Step 204. A passivation layer is formed on the substrate, and via holes in the passivation layer, which expose the gate detection pads, the odd and even data detection pads, and the common electrode detection pads, respectively, for measurement are formed.

In the embodiment of the present invention, only a small thin film region in the data metal film is used to realize the connection of the gate detection line, which substantially simplifies the mask process for the TFT display panel, increases the production efficiency of the TFT, and reduces the production cost.

In the above exemplary methods, for the purpose of forming via holes in the passivation layer, which expose the gate detection pads, the odd and even data detection pads, and the common electrode detection pads for measurement, it is necessary to perform a multilayer etching on the passivation layer and the underlying gate insulating layer deposited on the substrate to form the via holes. With respect to the process of multilayer etching for form the via holes, since the passivation layer and the gate insulating layer generally are generally the same in characteristics and are nonmetallic material, the etching methods that have a very high selectivity with respect to metal and nonmetallic material may be selected. That is, the etching on insulating layer may not substantially damage the metal layer, so that the etching directivity can be controlled during the multilayer etching to ensure the etching quality of via holes.

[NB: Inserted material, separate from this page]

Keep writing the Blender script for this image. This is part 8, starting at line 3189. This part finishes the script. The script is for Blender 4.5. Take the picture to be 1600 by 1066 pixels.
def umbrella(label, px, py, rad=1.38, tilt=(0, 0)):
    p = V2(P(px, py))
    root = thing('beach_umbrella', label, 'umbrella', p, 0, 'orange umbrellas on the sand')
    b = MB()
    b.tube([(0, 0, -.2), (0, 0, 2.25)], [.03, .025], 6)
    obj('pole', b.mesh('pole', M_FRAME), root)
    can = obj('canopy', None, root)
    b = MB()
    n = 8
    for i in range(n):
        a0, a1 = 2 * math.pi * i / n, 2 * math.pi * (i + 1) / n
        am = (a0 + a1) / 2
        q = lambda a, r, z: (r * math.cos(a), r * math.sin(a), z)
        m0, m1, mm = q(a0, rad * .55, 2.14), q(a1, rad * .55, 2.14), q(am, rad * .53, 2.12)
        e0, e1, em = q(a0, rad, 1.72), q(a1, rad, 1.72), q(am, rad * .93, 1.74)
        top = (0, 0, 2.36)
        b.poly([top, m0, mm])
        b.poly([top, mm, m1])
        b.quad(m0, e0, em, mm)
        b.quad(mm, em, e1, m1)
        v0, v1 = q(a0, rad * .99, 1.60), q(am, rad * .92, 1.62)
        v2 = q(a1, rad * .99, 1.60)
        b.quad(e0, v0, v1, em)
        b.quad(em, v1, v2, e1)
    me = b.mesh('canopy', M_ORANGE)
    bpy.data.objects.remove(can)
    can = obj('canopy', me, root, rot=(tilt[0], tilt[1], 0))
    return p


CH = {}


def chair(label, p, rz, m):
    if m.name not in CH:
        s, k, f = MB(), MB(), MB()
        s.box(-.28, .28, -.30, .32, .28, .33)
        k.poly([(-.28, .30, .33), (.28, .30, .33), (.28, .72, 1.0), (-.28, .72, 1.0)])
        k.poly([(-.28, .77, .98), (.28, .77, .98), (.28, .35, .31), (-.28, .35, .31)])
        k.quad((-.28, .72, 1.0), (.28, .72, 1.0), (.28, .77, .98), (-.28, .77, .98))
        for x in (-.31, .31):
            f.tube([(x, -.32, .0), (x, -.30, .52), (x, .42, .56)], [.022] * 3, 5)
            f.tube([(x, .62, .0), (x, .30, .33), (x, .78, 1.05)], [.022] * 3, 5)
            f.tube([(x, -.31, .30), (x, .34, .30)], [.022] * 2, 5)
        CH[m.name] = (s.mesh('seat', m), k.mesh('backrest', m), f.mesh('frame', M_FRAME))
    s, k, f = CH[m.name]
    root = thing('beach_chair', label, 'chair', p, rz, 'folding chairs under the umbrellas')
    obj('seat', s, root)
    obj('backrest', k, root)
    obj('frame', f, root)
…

Although the present invention has been described in detail referring to the preferred embodiments, the above embodiments are used only for illustration and not for the purpose of limitation. Accordingly, it will be understood by those of ordinary skill in the art that it is possible to use other materials and equipments if necessary, and that various modifications or equivalent alterations may be made to the embodiments of the present invention without departing from the spirit and scope of the present invention as set forth in the following claims.